How efficient is this Python Code for the fibonacci sequence?

Question

I wrote this a few days ago and it seems to be working fine, but it is slow. It took 25 seconds to generate the 1 millionth number in the fibonacci sequence. Is there a way to make this more efficient?

def main():
    num1 = 0
    num2 = 1
    var = 0
    num = int(raw_input("What fibonacci number do you want to know? "))
    while 1:
        num3 = num1
        num1 = num1 + num2
        num2 = num3
        var+=1
        if var>=num:
            print num3
            return main()
        else:
            None

main()

Note that I am a beginner in python, so I won't understand advanced concepts

Answer 1

I've found that using Lucas numbers gives me results fastests:

def powLF(n):
    if n == 1:     return (1, 1)
    L, F = powLF(n//2)
    L, F = (L**2 + 5*F**2) >> 1, L*F
    if n & 1:
        return ((L + 5*F)>>1, (L + F) >>1)
    else:
        return (L, F)

def fib(n):
    if n & 1:
        return powLF(n)[1]
    else:
        L, F = powLF(n // 2)
        return L * F

Like matrix exponention, it has O(NlogN) complexity, but it's constant cost is lower, thus beating it 'on points':

>>> timeit.timeit('fib(1000)', 'from __main__ import fibM as fib', number=10000)
0.40711593627929688
>>> timeit.timeit('fib(1000)', 'from __main__ import fibL as fib', number=10000)
0.20211100578308105

Yes, that's twice as fast.

I can't take credit for the above implementation, nor of the matrix exponention algorithm I compared it with; both were listed on literateprograms.org.
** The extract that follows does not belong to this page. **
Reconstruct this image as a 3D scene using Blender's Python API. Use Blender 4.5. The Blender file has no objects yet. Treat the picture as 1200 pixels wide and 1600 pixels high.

To calculate the 1,000,000th Fibonacci number takes:

>>> timeit.timeit('fib(1000000)', 'from __main__ import fib', number=100)/100
0.09112384080886841

just under a 10th of a second.

Answer 2

Not strictly an answer but a very common habit of new programmers is violating Separation of Concerns.

Much better would be:

def fibonacci(n):
    ...

def main():
    num = int(raw_input("What fibonacci number do you want to know? "))
    print fibonacci(num)

which keeps fibonacci from getting cluttered with user interface code.

Answer 3

You can use matrix exponention, which is done in O(logn) integer ops, or use the closed form expression, which is done in the speed of your power function. (Beware from numerical errors of using closed form expression).

Answer 4

If you want to compute fast the fibonacci numbers you should use the closed expression or matrix exponentiation. If you want to be able to generate arbitrarily large numbers, then use the matrix exponentiation.

An example implementation:

>>> def matrix_mul(A, B):
...     return ([A[0][0] * B[0][0] + A[0][1] * B[1][0],
...              A[0][0] * B[0][1] + A[0][1] * B[1][1]],
...             [A[1][0] * B[0][0] + A[1][1] * B[1][0],
...              A[1][0] * B[0][1] + A[1][1] * B[1][1]])
... 
>>> def matrix_exp(A, e):
...     if not e:
...             return [[1,0],[0,1]]
...     elif e % 2:
...             return matrix_mul(A, matrix_exp(A, e-1))
...     else:
...             sq= matrix_exp(A, e//2)
...             return matrix_mul(sq, sq)
... 
>>> def fibo(n):
...     M = [[1,1],[1,0]]
...     return matrix_exp(M, n)[0][0]
>>> fibo(1)
1
>>> fibo(2)
2
>>> fibo(3)
3
>>> fibo(4)
5
>>> fibo(5)
8
>>> fibo(115)
781774079430987230203437L
>>> fibo(123456)
#instantaneus output of a HUGE number

There is also this unreadable version which is a lot faster:

>>> fibs = {0: 0, 1: 1}
>>> def fib(n):
...     if n in fibs: return fibs[n]
...     if n % 2 == 0:
...         fibs[n] = ((2 * fib((n / 2) - 1)) + fib(n / 2)) * fib(n / 2)
...         return fibs[n]
...     else:
...         fibs[n] = (fib((n - 1) / 2) ** 2) + (fib((n+1) / 2) ** 2)
...         return fibs[n]
... 
>>> timeit.timeit('fib(1000000)', 'from __main__ import fib', number=100)/100
0.0012753009796142578     # 1 millisecond for the millionth fibonacci number :O

It's the last one of literateprograms.org(linked in the other answer).

Answer 5

This is very efficient:

import numpy as np

M = np.matrix([[1, 1], [1, 0]])

def fib(n):
  if n < 2:
    return 1
  MProd = M.copy()
  for _ in xrange(n-2):
    MProd *= M
  return MProd[0,0] + MProd[0,1]